En effet, dans les situations exerçant une influence importante, les FAD pourront, si nécessaire, fournir un soutien logistique aux armées de pays étrangers autres que les États-Unis. Le gouvernement affirme que ce soutien logistique n’inclut pas la fourniture d’armes, mais les parties d’opposition et certains membres de la coalition gouvernementale l’ont critiqué : pour eux, ce soutien logistique est le revers de l’exercice de la force avec qui il forme un tout, et implique le risque que les FAD soient exposées au danger.

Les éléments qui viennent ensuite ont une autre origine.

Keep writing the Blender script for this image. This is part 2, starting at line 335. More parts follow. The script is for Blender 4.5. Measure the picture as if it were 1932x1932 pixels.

La « règle des soixante jours » évitée

La Chambre des représentants a approuvé la législation de sécurité le 16 juillet. Étant donné que la session parlementaire se termine le 27 septembre, le gouvernement aurait aussi pu choisir de faire jouer la règle par laquelle un projet de loi peut n’être approuvé que par la seule Chambre basse s’il a déjà été voté une fois par elle et que la Chambre haute ne l’a pas approuvé dans les soixante jours.

Mais le PLD et le parti Kômeitô ont décidé que le recours à cette règle aurait des conséquences néfastes pour la gestion future de la politique par le gouvernement. Des discussions ont eu lieu avec les responsables de trois partis d’opposition mais non avec ceux du Parti démocrate et du Parti communiste, pour arriver à un accord renforçant l’approbation du Parlement relativement à l’envoi à l’étranger des FAD, permettant ainsi d’éviter sur le plan formel que le projet de loi ne soit adopté que par les partis au pouvoir.

(Photo de titre : le comité spécial pour la législation sur la paix et la sécurité approuve les projets de loi dans la confusion causée par les techniques de prolongation des débats de l’opposition, le 17 septembre 2015.)